Pulled down by near doubling of bad loan provisioning, Punjab National Bank’s net profit for the first quarter ended June 2015 halved to ₹ 721 crore from a level of ₹ 1,405 crore in same quarter last fiscal.

The latest June quarter bottomline performance is however much higher on a sequential basis when compared to the March quarter net profit of ₹ 307 crore.

Net interest income for the quarter under review declined 6.3 per cent to ₹ 4,102 crore (₹ 4,380 crore). Other income grew 13 percent to ₹ 1,398 crore. Operating profit increased marginally to ₹ 3,132 crore (₹ 3,125 crore)

Bad loan provisioning zoomed to ₹ 1,811 in the first quarter this fiscal as against ₹ 928 crore in same period last fiscal. This was however much lower than the March quarter provisioning level of ₹ 3,834 crore.
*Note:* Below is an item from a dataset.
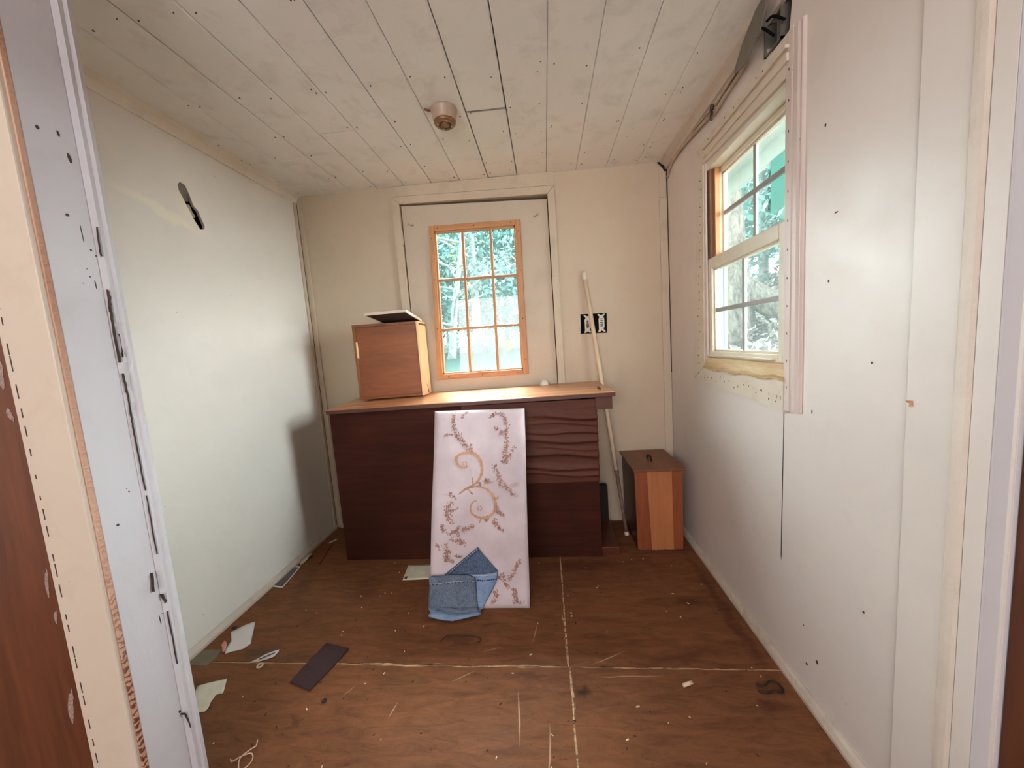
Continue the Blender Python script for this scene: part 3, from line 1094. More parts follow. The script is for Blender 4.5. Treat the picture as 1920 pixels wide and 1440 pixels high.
# coat hooks
for (x, z, s) in [(1.428, 1.846, 1), (0.706, 1.868, -1)]:
    bm = NB()
    lathe(bm, (x, .012, z), [(.008, 0), (.007, .003), (0, .003)], 10, (0, -1, 0))
    tube(bm, smooth_path([(x, .010, z), (x + .006 * s, -.006, z - .004), (x + .015 * s, -.014, z - .002), (x + .020 * s, -.013, z + .008)], 4), .0028, 8)
    obj('coat_hook', bm, M['metal_light'], d1)

# ------------------------------------------------------------------ side window
w1 = empty('window_1', (W, -0.74, 0.9), kind='structure')


def wbox(name, x0, x1, y0, y1, z0, z1, mat, bev=.002, label=None):
    return obj(name, box(NB(), x0, x1, y0, y1, z0, z1, bev), mat, w1, label=label)


# flat casing boards with staples
bm = NB()
prism(bm, [(-0.345, .895), (-0.462, .958), (-0.478, 1.82), (-0.420, 1.905)], 0, W - .010, W)
obj('casing', bm, M['casing'], w1)
bm = NB()
prism(bm, [(-0.348, .893), (-1.018, .856), (-1.018, .962), (-0.462, .956)], 0, W - .011, W)
ap = obj('casing', bm, M['casing'], w1)
bm = NB()
prism(bm, [(-0.424, 1.905), (-0.480, 1.820), (-1.010, 1.800), (-1.045, 1.800), (-1.045, 1.910)], 0, W - .0108, W)
obj('casing', bm, M['casing'], w1)
# profile mouldings over the head
for (z, h, d) in [(1.835, .022, .018), (1.868, .010, .022)]:
    wbox('head_moulding', W - d, W - .010, -1.03, -0.495, z, z + h, M['casing'], .003)
# thick rose-tinted casing nearest the camera
bm = NB()
prism(bm, [(W, -1.081), (W - .005, -1.080), (W - .008, -1.077), (W - .008, -1.073), (W - .006, -1.070), (W - .010, -1.062), (W - .010, -1.046), (W - .008, -1.043), (W - .011, -1.040), (W - .011, -1.016), (W - .009, -1.012), (W, -1.010)], 2, .862, 1.905)
obj('side_casing', bm, M['casing_pink'], w1, smooth=False)
# brown strip left exposed beside the left casing
wbox('side_strip', W - .006, W + .002, -0.488, -0.464, .975, 1.82, M['casing_pink'], .001)
# jamb liners
wbox('jamb_liner', W - .002, W + .040, -0.476, -0.462, .985, 1.80, M['vinyl'], .001)
for q in range(3):
    wbox('outer_trim', W + .0405 + q * .016, W + .055 + q * .016, -0.477 + .002 * (q % 2), -0.462, .985, 1.80, M['outer_trim'], .002)
wbox('jamb_liner', W - .002, W + .086, -1.018, -1.004, .985, 1.80, M['vinyl'], .001)
wbox('head_liner', W - .002, W + .086, -1.01, -0.47, 1.786, 1.800, M['vinyl'], .001)
wbox('sill_liner', W + .002, W + .10, -1.01, -0.47, .975, .990, M['vinyl'], .001)
wbox('track', W + .006, W + .040, -0.505, -0.476, 1.42, 1.786, M['brown_track'], .001, label='bare brown wooden track')
wbox('track', W + .020, W + .040, -0.520, -0.505, 1.42, 1.786, M['pine'], .001)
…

The bank’s senior management is clearly focused on addressing the poor asset quality situation. PNB will this fiscal look to sell bad loans amounting to ₹ 2,600 crore to ₹ 3,000 crore to asset reconstruction companies, its Executive Director Gauri Shankar said here.

Shankar, who is holding additional charge of Managing Director & Chief Executive Officer, also said that the bank has already sent a list of 40 ‘wilful defaulters’ names to the Reserve Bank of India for updating the website.

Meanwhile, PNB has said in the notes to financial statements that it had a provisioning coverage ratio of 59.32 per cent as on June 30, 2015.

This public sector lender has also said that it has no “direct exposure” to the coal blocks/mines cancelled by the Supreme Court.

However, the impact if any, of such cancellation on the valuation of security, penalty imposed and consequent viability of the projects financed by the bank dependent on such coal blocks, being unascertainable at this stage has not been considered.

Meanwhile, the share price of PNB closed at ₹ 142.50 at the National Stock Exchange on Tuesday, higher 5.44 percent over previous day’s close of ₹ 135.15 (face value ₹ 2).